Das sind die Vorhaben im Einzelnen: Mindestens 5000 neue Wohnungen sollen bis 2030 nach Wunsch des Senats in Marzahn-Hellersdorf entstehen. Das ist die Untergrenze. Tatsächlich dürften es einige Tausend mehr sein, eine genauere Angabe ist auf Basis des StEP nicht möglich. Kurzfristig, also binnen drei Jahren, wären an folgenden Standorten Neubauprojekte realisierbar – oder sind teilweise schon in der Umsetzung:
- Albert-Kuntz-Straße 50-60 / Louis-Lewin-Straße 99-107
- Gut Biesdorf (Alt-Biesdorf 21 / Weißenhöher Straße 69-89 / Stawesdamm)
- Joachim-Ringelnatz-Straße 4-12 / Cecilienstraße 183-197 (Ringelnatz-Siedlung Süd)
- Karl-Holtz-Straße 2-18 / Rudolf-Leonhaurd-Straße 7 A
- Lion-Feuchtwanger-Straße 21 / Gadebuscher Straße 25
- Louis-Lewin-Straße 58-62 / Forster Straße / Schwarzheider Straße
- Ludwig-Renn-Straße 48 (neu: 56, 58, 60, 62, 64)
- Märkische Allee 310 / Trusetaler Straße 84
- Martin-Riesenburger-Straße 38/40/42
- Tangermünder Straße 71/73, 79/81, 107
- Theodorstraße (2. Bauabschnitt) / Am Theodorpark 2-24 / Arturweg 3-68 / Reintrauweg 1-21 / Ellaweg 3-31 / Pilgramer Straße 305-339
- Weißenhöher Straße 70/80 (Gut Champignon, 3. Bauabschnitt)
- Zossener Straße 147/151 / Mittenwalder Straße 1/3
- Merler Weg / Allee der Kosmonauten / Marzahner Chaussee
Allein das letztgenannte Projekt fällt in die größere Kategorie B mit 1000 bis 1999 Wohnungen, die anderen in die kleinere Kategorie A. Lediglich 200 bis 999 Wohnungen sollen auch die mittelfristigen Vorhaben umfassen. Das sind im StEP:
- Chemnitzer Straße 8-26
- Gut Hellersdorf (Areal 03)
- Max-Hermann-Straße 14, 8 ,6 (südl. Ringkolonnaden)
- Mittenwalder Straße 2/4 + 10/12
- Oberfeldstraße 200-209 / Wildrosenweg 1-15 (Nachverdichtung)

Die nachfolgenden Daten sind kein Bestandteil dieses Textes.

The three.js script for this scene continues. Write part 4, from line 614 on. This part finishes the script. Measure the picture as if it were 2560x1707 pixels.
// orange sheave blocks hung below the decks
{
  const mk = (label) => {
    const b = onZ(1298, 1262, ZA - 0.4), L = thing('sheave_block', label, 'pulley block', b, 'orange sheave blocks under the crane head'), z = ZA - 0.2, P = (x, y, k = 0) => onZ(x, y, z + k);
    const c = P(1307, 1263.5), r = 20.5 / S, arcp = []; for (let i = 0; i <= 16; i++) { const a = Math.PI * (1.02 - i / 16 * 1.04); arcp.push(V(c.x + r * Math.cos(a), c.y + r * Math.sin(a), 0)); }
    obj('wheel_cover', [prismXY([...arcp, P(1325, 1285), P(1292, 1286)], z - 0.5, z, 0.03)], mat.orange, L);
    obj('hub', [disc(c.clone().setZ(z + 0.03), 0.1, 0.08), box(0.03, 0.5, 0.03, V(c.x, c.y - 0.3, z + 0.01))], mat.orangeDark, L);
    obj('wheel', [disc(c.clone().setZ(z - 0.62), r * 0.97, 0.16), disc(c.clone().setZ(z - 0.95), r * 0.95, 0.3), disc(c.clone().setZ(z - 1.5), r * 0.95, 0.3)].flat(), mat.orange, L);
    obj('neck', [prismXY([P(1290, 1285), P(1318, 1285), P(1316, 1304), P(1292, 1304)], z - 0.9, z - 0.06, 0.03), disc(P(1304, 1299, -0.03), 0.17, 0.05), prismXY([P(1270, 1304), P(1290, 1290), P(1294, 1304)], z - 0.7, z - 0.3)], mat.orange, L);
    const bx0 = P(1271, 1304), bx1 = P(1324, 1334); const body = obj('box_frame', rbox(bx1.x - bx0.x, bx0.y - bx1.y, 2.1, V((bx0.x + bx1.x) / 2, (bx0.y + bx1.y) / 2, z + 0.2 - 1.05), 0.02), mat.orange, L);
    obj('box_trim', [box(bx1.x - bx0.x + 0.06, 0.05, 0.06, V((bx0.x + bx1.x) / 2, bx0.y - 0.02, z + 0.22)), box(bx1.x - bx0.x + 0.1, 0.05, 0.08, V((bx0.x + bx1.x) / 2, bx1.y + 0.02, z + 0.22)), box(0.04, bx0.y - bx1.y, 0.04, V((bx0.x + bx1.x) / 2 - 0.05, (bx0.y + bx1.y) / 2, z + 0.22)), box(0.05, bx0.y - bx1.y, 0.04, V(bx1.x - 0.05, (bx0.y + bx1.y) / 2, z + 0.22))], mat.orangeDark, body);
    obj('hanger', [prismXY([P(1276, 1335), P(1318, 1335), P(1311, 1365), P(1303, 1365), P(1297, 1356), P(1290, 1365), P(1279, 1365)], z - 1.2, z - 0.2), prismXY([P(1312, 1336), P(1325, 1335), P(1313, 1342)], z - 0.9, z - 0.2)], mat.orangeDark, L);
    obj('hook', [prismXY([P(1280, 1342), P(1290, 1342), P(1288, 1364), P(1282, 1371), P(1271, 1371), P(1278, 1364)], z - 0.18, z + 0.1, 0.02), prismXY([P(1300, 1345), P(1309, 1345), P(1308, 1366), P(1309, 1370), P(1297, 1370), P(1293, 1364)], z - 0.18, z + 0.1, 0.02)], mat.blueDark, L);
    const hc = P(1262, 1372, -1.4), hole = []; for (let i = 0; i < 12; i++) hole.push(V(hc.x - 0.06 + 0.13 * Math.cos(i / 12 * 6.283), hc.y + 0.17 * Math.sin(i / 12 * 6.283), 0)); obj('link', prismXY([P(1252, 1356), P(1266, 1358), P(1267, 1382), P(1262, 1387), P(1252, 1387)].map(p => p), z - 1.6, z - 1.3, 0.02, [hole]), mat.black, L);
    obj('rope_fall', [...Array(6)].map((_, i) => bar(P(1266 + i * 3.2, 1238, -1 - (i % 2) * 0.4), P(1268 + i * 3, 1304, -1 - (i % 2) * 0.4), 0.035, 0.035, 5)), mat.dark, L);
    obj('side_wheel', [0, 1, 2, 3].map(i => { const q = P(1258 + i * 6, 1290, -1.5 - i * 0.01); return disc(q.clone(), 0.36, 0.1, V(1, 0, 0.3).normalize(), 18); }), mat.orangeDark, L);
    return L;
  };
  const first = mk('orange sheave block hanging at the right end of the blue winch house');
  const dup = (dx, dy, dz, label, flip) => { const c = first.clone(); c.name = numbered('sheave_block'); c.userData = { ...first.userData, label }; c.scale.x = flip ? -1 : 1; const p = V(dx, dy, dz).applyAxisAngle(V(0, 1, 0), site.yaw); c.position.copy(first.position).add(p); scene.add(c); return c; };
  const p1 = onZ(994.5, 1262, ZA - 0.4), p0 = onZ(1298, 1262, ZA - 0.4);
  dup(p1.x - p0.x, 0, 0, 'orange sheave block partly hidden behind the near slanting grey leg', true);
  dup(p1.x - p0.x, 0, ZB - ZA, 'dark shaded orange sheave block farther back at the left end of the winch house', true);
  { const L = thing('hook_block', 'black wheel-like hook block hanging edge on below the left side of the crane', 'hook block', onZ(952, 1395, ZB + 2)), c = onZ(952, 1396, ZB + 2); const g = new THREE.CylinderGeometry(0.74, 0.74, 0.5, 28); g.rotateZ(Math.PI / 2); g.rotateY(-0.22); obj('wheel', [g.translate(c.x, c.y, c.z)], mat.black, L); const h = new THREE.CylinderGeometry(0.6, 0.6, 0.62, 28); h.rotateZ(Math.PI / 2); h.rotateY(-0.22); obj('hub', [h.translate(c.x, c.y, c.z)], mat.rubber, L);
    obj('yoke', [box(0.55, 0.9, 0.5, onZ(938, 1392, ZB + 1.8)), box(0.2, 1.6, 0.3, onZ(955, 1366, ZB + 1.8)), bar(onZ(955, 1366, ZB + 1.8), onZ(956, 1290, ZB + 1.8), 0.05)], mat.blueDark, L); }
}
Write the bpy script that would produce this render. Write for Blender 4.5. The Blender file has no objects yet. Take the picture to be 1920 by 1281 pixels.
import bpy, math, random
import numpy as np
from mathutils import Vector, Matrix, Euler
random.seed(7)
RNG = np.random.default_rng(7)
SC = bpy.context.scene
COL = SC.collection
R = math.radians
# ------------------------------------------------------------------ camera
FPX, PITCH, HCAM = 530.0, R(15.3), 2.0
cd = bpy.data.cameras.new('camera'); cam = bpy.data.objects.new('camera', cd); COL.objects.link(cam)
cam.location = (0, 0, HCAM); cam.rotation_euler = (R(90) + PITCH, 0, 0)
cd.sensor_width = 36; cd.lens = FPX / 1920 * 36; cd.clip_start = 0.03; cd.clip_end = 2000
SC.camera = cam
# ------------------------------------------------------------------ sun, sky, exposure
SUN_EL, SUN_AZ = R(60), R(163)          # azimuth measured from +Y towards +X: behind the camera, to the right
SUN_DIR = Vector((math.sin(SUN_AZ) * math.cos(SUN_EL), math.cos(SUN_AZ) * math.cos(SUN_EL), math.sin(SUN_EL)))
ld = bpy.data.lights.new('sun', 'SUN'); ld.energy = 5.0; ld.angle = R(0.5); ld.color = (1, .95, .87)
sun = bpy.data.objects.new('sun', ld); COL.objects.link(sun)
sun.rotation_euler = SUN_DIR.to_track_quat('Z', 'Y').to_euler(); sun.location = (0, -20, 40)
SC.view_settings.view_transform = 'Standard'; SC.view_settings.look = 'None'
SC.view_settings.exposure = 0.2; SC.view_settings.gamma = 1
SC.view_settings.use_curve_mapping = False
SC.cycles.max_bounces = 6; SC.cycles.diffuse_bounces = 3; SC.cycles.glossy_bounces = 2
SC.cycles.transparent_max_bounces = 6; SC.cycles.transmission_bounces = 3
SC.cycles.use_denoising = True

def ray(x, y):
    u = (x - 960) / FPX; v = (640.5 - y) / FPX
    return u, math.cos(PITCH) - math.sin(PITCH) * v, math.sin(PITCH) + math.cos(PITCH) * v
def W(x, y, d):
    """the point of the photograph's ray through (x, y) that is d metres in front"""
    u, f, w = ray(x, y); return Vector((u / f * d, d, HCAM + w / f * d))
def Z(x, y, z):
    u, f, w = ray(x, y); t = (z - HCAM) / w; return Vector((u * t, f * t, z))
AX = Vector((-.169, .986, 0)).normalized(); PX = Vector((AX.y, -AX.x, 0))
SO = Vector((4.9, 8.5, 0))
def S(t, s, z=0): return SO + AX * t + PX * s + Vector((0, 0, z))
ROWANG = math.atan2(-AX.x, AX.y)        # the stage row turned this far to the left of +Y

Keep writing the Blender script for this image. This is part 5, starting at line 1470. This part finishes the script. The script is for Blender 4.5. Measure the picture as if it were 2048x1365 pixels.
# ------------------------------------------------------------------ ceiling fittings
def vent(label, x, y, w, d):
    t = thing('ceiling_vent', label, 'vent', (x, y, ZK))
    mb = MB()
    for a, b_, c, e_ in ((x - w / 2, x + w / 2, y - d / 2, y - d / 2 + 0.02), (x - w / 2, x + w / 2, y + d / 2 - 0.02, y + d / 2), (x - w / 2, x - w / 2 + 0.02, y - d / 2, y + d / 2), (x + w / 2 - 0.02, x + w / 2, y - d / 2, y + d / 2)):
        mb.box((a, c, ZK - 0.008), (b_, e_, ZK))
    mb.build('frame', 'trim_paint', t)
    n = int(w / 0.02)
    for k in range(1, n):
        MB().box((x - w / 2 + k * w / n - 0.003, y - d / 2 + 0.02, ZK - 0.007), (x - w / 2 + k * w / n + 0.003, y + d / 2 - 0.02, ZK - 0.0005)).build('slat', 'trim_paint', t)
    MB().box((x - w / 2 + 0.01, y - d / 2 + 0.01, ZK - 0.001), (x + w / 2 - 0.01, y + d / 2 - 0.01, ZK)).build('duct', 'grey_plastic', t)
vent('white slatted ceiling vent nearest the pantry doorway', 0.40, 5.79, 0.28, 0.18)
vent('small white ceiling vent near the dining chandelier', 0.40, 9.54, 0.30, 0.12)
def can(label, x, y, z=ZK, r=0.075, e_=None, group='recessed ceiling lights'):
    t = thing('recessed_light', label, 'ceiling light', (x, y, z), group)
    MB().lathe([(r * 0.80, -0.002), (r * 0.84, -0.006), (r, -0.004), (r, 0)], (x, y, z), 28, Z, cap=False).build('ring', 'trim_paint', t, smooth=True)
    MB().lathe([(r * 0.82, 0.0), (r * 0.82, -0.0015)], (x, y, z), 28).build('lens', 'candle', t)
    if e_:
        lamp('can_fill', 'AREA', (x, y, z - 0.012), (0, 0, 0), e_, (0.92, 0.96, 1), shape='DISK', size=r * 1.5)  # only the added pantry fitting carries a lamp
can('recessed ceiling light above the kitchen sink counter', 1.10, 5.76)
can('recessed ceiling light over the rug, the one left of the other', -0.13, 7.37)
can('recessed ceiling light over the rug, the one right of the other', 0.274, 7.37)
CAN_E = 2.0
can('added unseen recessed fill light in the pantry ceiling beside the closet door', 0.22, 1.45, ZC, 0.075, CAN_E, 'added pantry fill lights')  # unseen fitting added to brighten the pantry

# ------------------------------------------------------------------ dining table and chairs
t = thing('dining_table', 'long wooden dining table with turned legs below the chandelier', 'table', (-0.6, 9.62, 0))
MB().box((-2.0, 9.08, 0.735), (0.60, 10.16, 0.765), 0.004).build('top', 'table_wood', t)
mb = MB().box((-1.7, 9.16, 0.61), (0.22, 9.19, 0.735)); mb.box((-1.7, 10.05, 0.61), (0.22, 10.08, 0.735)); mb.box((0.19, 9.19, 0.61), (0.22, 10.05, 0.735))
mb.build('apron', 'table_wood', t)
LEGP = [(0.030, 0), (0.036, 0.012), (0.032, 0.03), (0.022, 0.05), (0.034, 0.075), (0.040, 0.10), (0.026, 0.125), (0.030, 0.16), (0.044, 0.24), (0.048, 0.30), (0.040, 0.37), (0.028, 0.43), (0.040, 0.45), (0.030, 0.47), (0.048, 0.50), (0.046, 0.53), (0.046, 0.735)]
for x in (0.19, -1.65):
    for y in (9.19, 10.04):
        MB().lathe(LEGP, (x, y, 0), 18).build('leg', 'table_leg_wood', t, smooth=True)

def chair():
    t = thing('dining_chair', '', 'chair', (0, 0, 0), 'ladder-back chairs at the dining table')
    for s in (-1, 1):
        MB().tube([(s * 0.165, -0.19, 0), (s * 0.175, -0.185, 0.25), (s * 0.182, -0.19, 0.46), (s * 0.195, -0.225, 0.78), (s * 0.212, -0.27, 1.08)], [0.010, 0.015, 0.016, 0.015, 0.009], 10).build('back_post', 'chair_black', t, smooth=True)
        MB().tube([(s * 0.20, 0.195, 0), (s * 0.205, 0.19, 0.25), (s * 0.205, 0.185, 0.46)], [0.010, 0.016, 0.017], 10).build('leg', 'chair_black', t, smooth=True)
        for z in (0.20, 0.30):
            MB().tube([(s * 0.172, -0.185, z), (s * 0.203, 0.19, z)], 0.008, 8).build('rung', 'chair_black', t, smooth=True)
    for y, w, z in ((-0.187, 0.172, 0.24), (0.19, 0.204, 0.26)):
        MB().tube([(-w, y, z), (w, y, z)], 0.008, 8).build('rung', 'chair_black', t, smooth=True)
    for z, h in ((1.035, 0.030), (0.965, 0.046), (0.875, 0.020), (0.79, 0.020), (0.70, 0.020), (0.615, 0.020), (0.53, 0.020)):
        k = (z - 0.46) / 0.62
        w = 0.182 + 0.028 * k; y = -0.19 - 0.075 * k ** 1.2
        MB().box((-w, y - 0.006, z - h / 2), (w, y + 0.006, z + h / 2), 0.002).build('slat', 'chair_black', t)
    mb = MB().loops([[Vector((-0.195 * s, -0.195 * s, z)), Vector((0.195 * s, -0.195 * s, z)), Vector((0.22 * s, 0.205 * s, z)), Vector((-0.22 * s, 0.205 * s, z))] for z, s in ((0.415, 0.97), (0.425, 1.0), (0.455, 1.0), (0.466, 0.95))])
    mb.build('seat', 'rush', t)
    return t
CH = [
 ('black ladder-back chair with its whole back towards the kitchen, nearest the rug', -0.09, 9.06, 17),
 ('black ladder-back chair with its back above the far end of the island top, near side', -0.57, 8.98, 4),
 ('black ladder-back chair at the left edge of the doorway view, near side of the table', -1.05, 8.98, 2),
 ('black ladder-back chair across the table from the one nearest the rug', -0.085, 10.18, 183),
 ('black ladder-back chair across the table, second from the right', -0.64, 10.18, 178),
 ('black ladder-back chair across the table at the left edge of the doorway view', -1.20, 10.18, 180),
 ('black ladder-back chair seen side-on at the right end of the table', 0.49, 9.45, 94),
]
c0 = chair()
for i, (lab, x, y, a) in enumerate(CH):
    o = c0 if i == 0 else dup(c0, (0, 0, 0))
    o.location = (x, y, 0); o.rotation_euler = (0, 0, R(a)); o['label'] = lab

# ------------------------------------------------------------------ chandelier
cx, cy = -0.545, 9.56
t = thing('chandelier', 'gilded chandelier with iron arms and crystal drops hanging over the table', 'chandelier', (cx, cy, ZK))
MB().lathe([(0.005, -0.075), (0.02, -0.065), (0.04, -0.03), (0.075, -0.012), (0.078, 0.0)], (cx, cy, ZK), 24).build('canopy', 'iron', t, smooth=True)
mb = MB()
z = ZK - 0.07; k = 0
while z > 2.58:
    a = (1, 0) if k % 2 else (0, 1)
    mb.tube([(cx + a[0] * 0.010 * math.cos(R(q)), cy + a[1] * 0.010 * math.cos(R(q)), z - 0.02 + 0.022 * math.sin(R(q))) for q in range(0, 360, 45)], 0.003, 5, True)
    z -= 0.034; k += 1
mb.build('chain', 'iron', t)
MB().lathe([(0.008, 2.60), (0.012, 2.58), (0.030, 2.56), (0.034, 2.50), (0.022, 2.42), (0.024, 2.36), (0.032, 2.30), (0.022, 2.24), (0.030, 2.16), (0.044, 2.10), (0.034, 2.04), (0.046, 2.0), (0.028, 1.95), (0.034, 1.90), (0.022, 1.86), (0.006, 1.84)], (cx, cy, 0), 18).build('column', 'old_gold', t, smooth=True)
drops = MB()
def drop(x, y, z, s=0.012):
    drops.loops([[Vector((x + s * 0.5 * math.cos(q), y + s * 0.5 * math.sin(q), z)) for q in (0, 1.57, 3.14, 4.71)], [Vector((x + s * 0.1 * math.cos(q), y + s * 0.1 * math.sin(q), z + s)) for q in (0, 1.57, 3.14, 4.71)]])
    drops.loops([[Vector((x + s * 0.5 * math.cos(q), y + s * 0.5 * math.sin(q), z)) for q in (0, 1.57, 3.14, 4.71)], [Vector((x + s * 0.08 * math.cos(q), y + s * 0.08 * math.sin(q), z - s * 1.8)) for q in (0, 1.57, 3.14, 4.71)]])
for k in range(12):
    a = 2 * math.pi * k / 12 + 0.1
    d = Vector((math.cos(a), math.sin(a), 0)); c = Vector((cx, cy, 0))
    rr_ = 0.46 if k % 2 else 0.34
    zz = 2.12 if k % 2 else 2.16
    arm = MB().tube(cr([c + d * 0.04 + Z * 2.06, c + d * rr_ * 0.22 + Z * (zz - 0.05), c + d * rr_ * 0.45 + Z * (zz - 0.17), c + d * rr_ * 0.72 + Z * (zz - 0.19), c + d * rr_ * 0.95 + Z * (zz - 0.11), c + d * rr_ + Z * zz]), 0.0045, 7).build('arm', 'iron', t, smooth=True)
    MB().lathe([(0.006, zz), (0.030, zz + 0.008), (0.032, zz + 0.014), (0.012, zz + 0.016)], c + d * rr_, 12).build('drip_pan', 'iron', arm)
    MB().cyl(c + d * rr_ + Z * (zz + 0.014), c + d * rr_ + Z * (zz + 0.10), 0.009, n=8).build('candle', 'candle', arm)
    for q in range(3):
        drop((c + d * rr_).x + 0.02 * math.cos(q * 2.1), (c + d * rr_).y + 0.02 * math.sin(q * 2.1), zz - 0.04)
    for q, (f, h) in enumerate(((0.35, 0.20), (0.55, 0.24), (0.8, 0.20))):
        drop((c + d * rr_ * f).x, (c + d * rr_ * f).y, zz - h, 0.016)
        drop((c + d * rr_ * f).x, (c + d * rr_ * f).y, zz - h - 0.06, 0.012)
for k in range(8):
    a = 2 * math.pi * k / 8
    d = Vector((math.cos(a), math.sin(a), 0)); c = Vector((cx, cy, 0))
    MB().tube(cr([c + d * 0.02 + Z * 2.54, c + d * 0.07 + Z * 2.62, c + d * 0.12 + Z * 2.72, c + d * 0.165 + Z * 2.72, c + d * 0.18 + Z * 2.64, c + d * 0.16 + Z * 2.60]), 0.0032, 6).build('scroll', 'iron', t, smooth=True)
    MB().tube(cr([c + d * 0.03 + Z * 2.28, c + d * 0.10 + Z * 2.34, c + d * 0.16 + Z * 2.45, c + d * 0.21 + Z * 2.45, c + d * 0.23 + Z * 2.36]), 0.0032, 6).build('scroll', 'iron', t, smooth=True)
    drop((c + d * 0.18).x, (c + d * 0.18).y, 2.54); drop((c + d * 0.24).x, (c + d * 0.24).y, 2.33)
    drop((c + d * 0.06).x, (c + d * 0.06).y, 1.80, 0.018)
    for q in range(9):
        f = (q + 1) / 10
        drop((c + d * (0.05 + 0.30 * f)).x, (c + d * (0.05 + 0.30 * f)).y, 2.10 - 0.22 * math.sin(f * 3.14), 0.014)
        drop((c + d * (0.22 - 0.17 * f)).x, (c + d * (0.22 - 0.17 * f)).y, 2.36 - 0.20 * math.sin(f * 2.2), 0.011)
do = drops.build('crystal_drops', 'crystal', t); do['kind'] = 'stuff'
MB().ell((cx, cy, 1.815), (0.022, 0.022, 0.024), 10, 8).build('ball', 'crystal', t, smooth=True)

- Parlerstraße / Großmannstraße / Hultschiner Damm 235-251
Zossener Straße 136/157 / Havelländer Ring 2/6/32/34 (Gut Hellersdorf – Areal 04)
Kleingartenanlagen sollen bis 2030 nicht mit Wohnungen bebaut werden. Darauf hat sich die rot-rot-grüne Koalition festgelegt. Allerdings will das Land ab 2020 bereits 15 Anlagen räumen lassen, um dort soziale Infrastruktur wie Schulen oder Kitas zu errichten. In Marzahn-Hellersdorf betroffen: die Biesdorfer Kolonie „Immergrün“. Doch dagegen regt sich Widerstand. Nach dem CDU-Abgeordneten Christian Gräff sprach sich jetzt auch die SPD-Parlamentarierin Iris Spranger für den Schutz der Anlage aus. „Ich setze mich auf jeden Fall dafür ein, dass die Kleingartenanlage ‚Immergrün‘ auch als Kleingartenanlage erhalten bleibt“, teilte sie mit. Spranger erneuerte ihre Forderung, erst einmal andere Potenziale zu nutzen. „Eine Randbebauung des Tempelhofer Feldes wäre die sanftere Variante, um Wohnungsbau voranzutreiben“, sagte sie. „Die Menschen sollen auch weiterhin auf ihrer Scholle ein erholungswertes Refugium haben.“
Wie dringend der Neubau auch im Nordosten ist, zeigt der neue Wohnungsmarktbericht der Investitionsbank Berlin (IBB), den Marcel Gäding für „LiMa+“ genau studiert hat. Zwei- bis dreitausend Menschen ziehen demnach jedes Jahr nach Marzahn-Hellersdorf. Die Nettokaltmieten sind mit sechs bis acht Euro pro Quadratmeter noch vergleichsweise günstig, wobei sie sich zwischen der Platte mit rund sechs Euro und dem Siedlungsgebiet Biesdorf, Kaulsdorf und Mahlsdorf, wo es auch mal bis zu zwölf Euro sein können, deutlich unterscheidet. Zwischen 2016 und 2018 sind die Mieten in Marzahn-Hellersdorf durchschnittlich um 13,3 Prozent gestiegen und damit stärker als im Berliner Durchschnitt, der „nur“ 12,8 Prozent betrug. Eine Erklärung könnte gerade darin liegen, dass in den vergangenen Jahren viele neue Wohnungen gebaut wurden – nämlich solche, die im mittelpreisigen Segment lagen. Das Ziel der Stadtentwicklung bestand darin, dadurch die „Berliner Mischung“ über verschiedene Milieus hinweg erst einmal herzustellen. Ein Stabilitätsanker waren die Genossenschaften, deren Mieten kaum zulegten. Die gute Nachricht: Das Abgeordnetenhaus will die eigentlich zum 1. April vorgesehene Mieterhöhung für Sozialwohnungen aussetzen. In Marzahn-Hellersdorf betrifft das nicht ganz ein Fünftel der Bestände.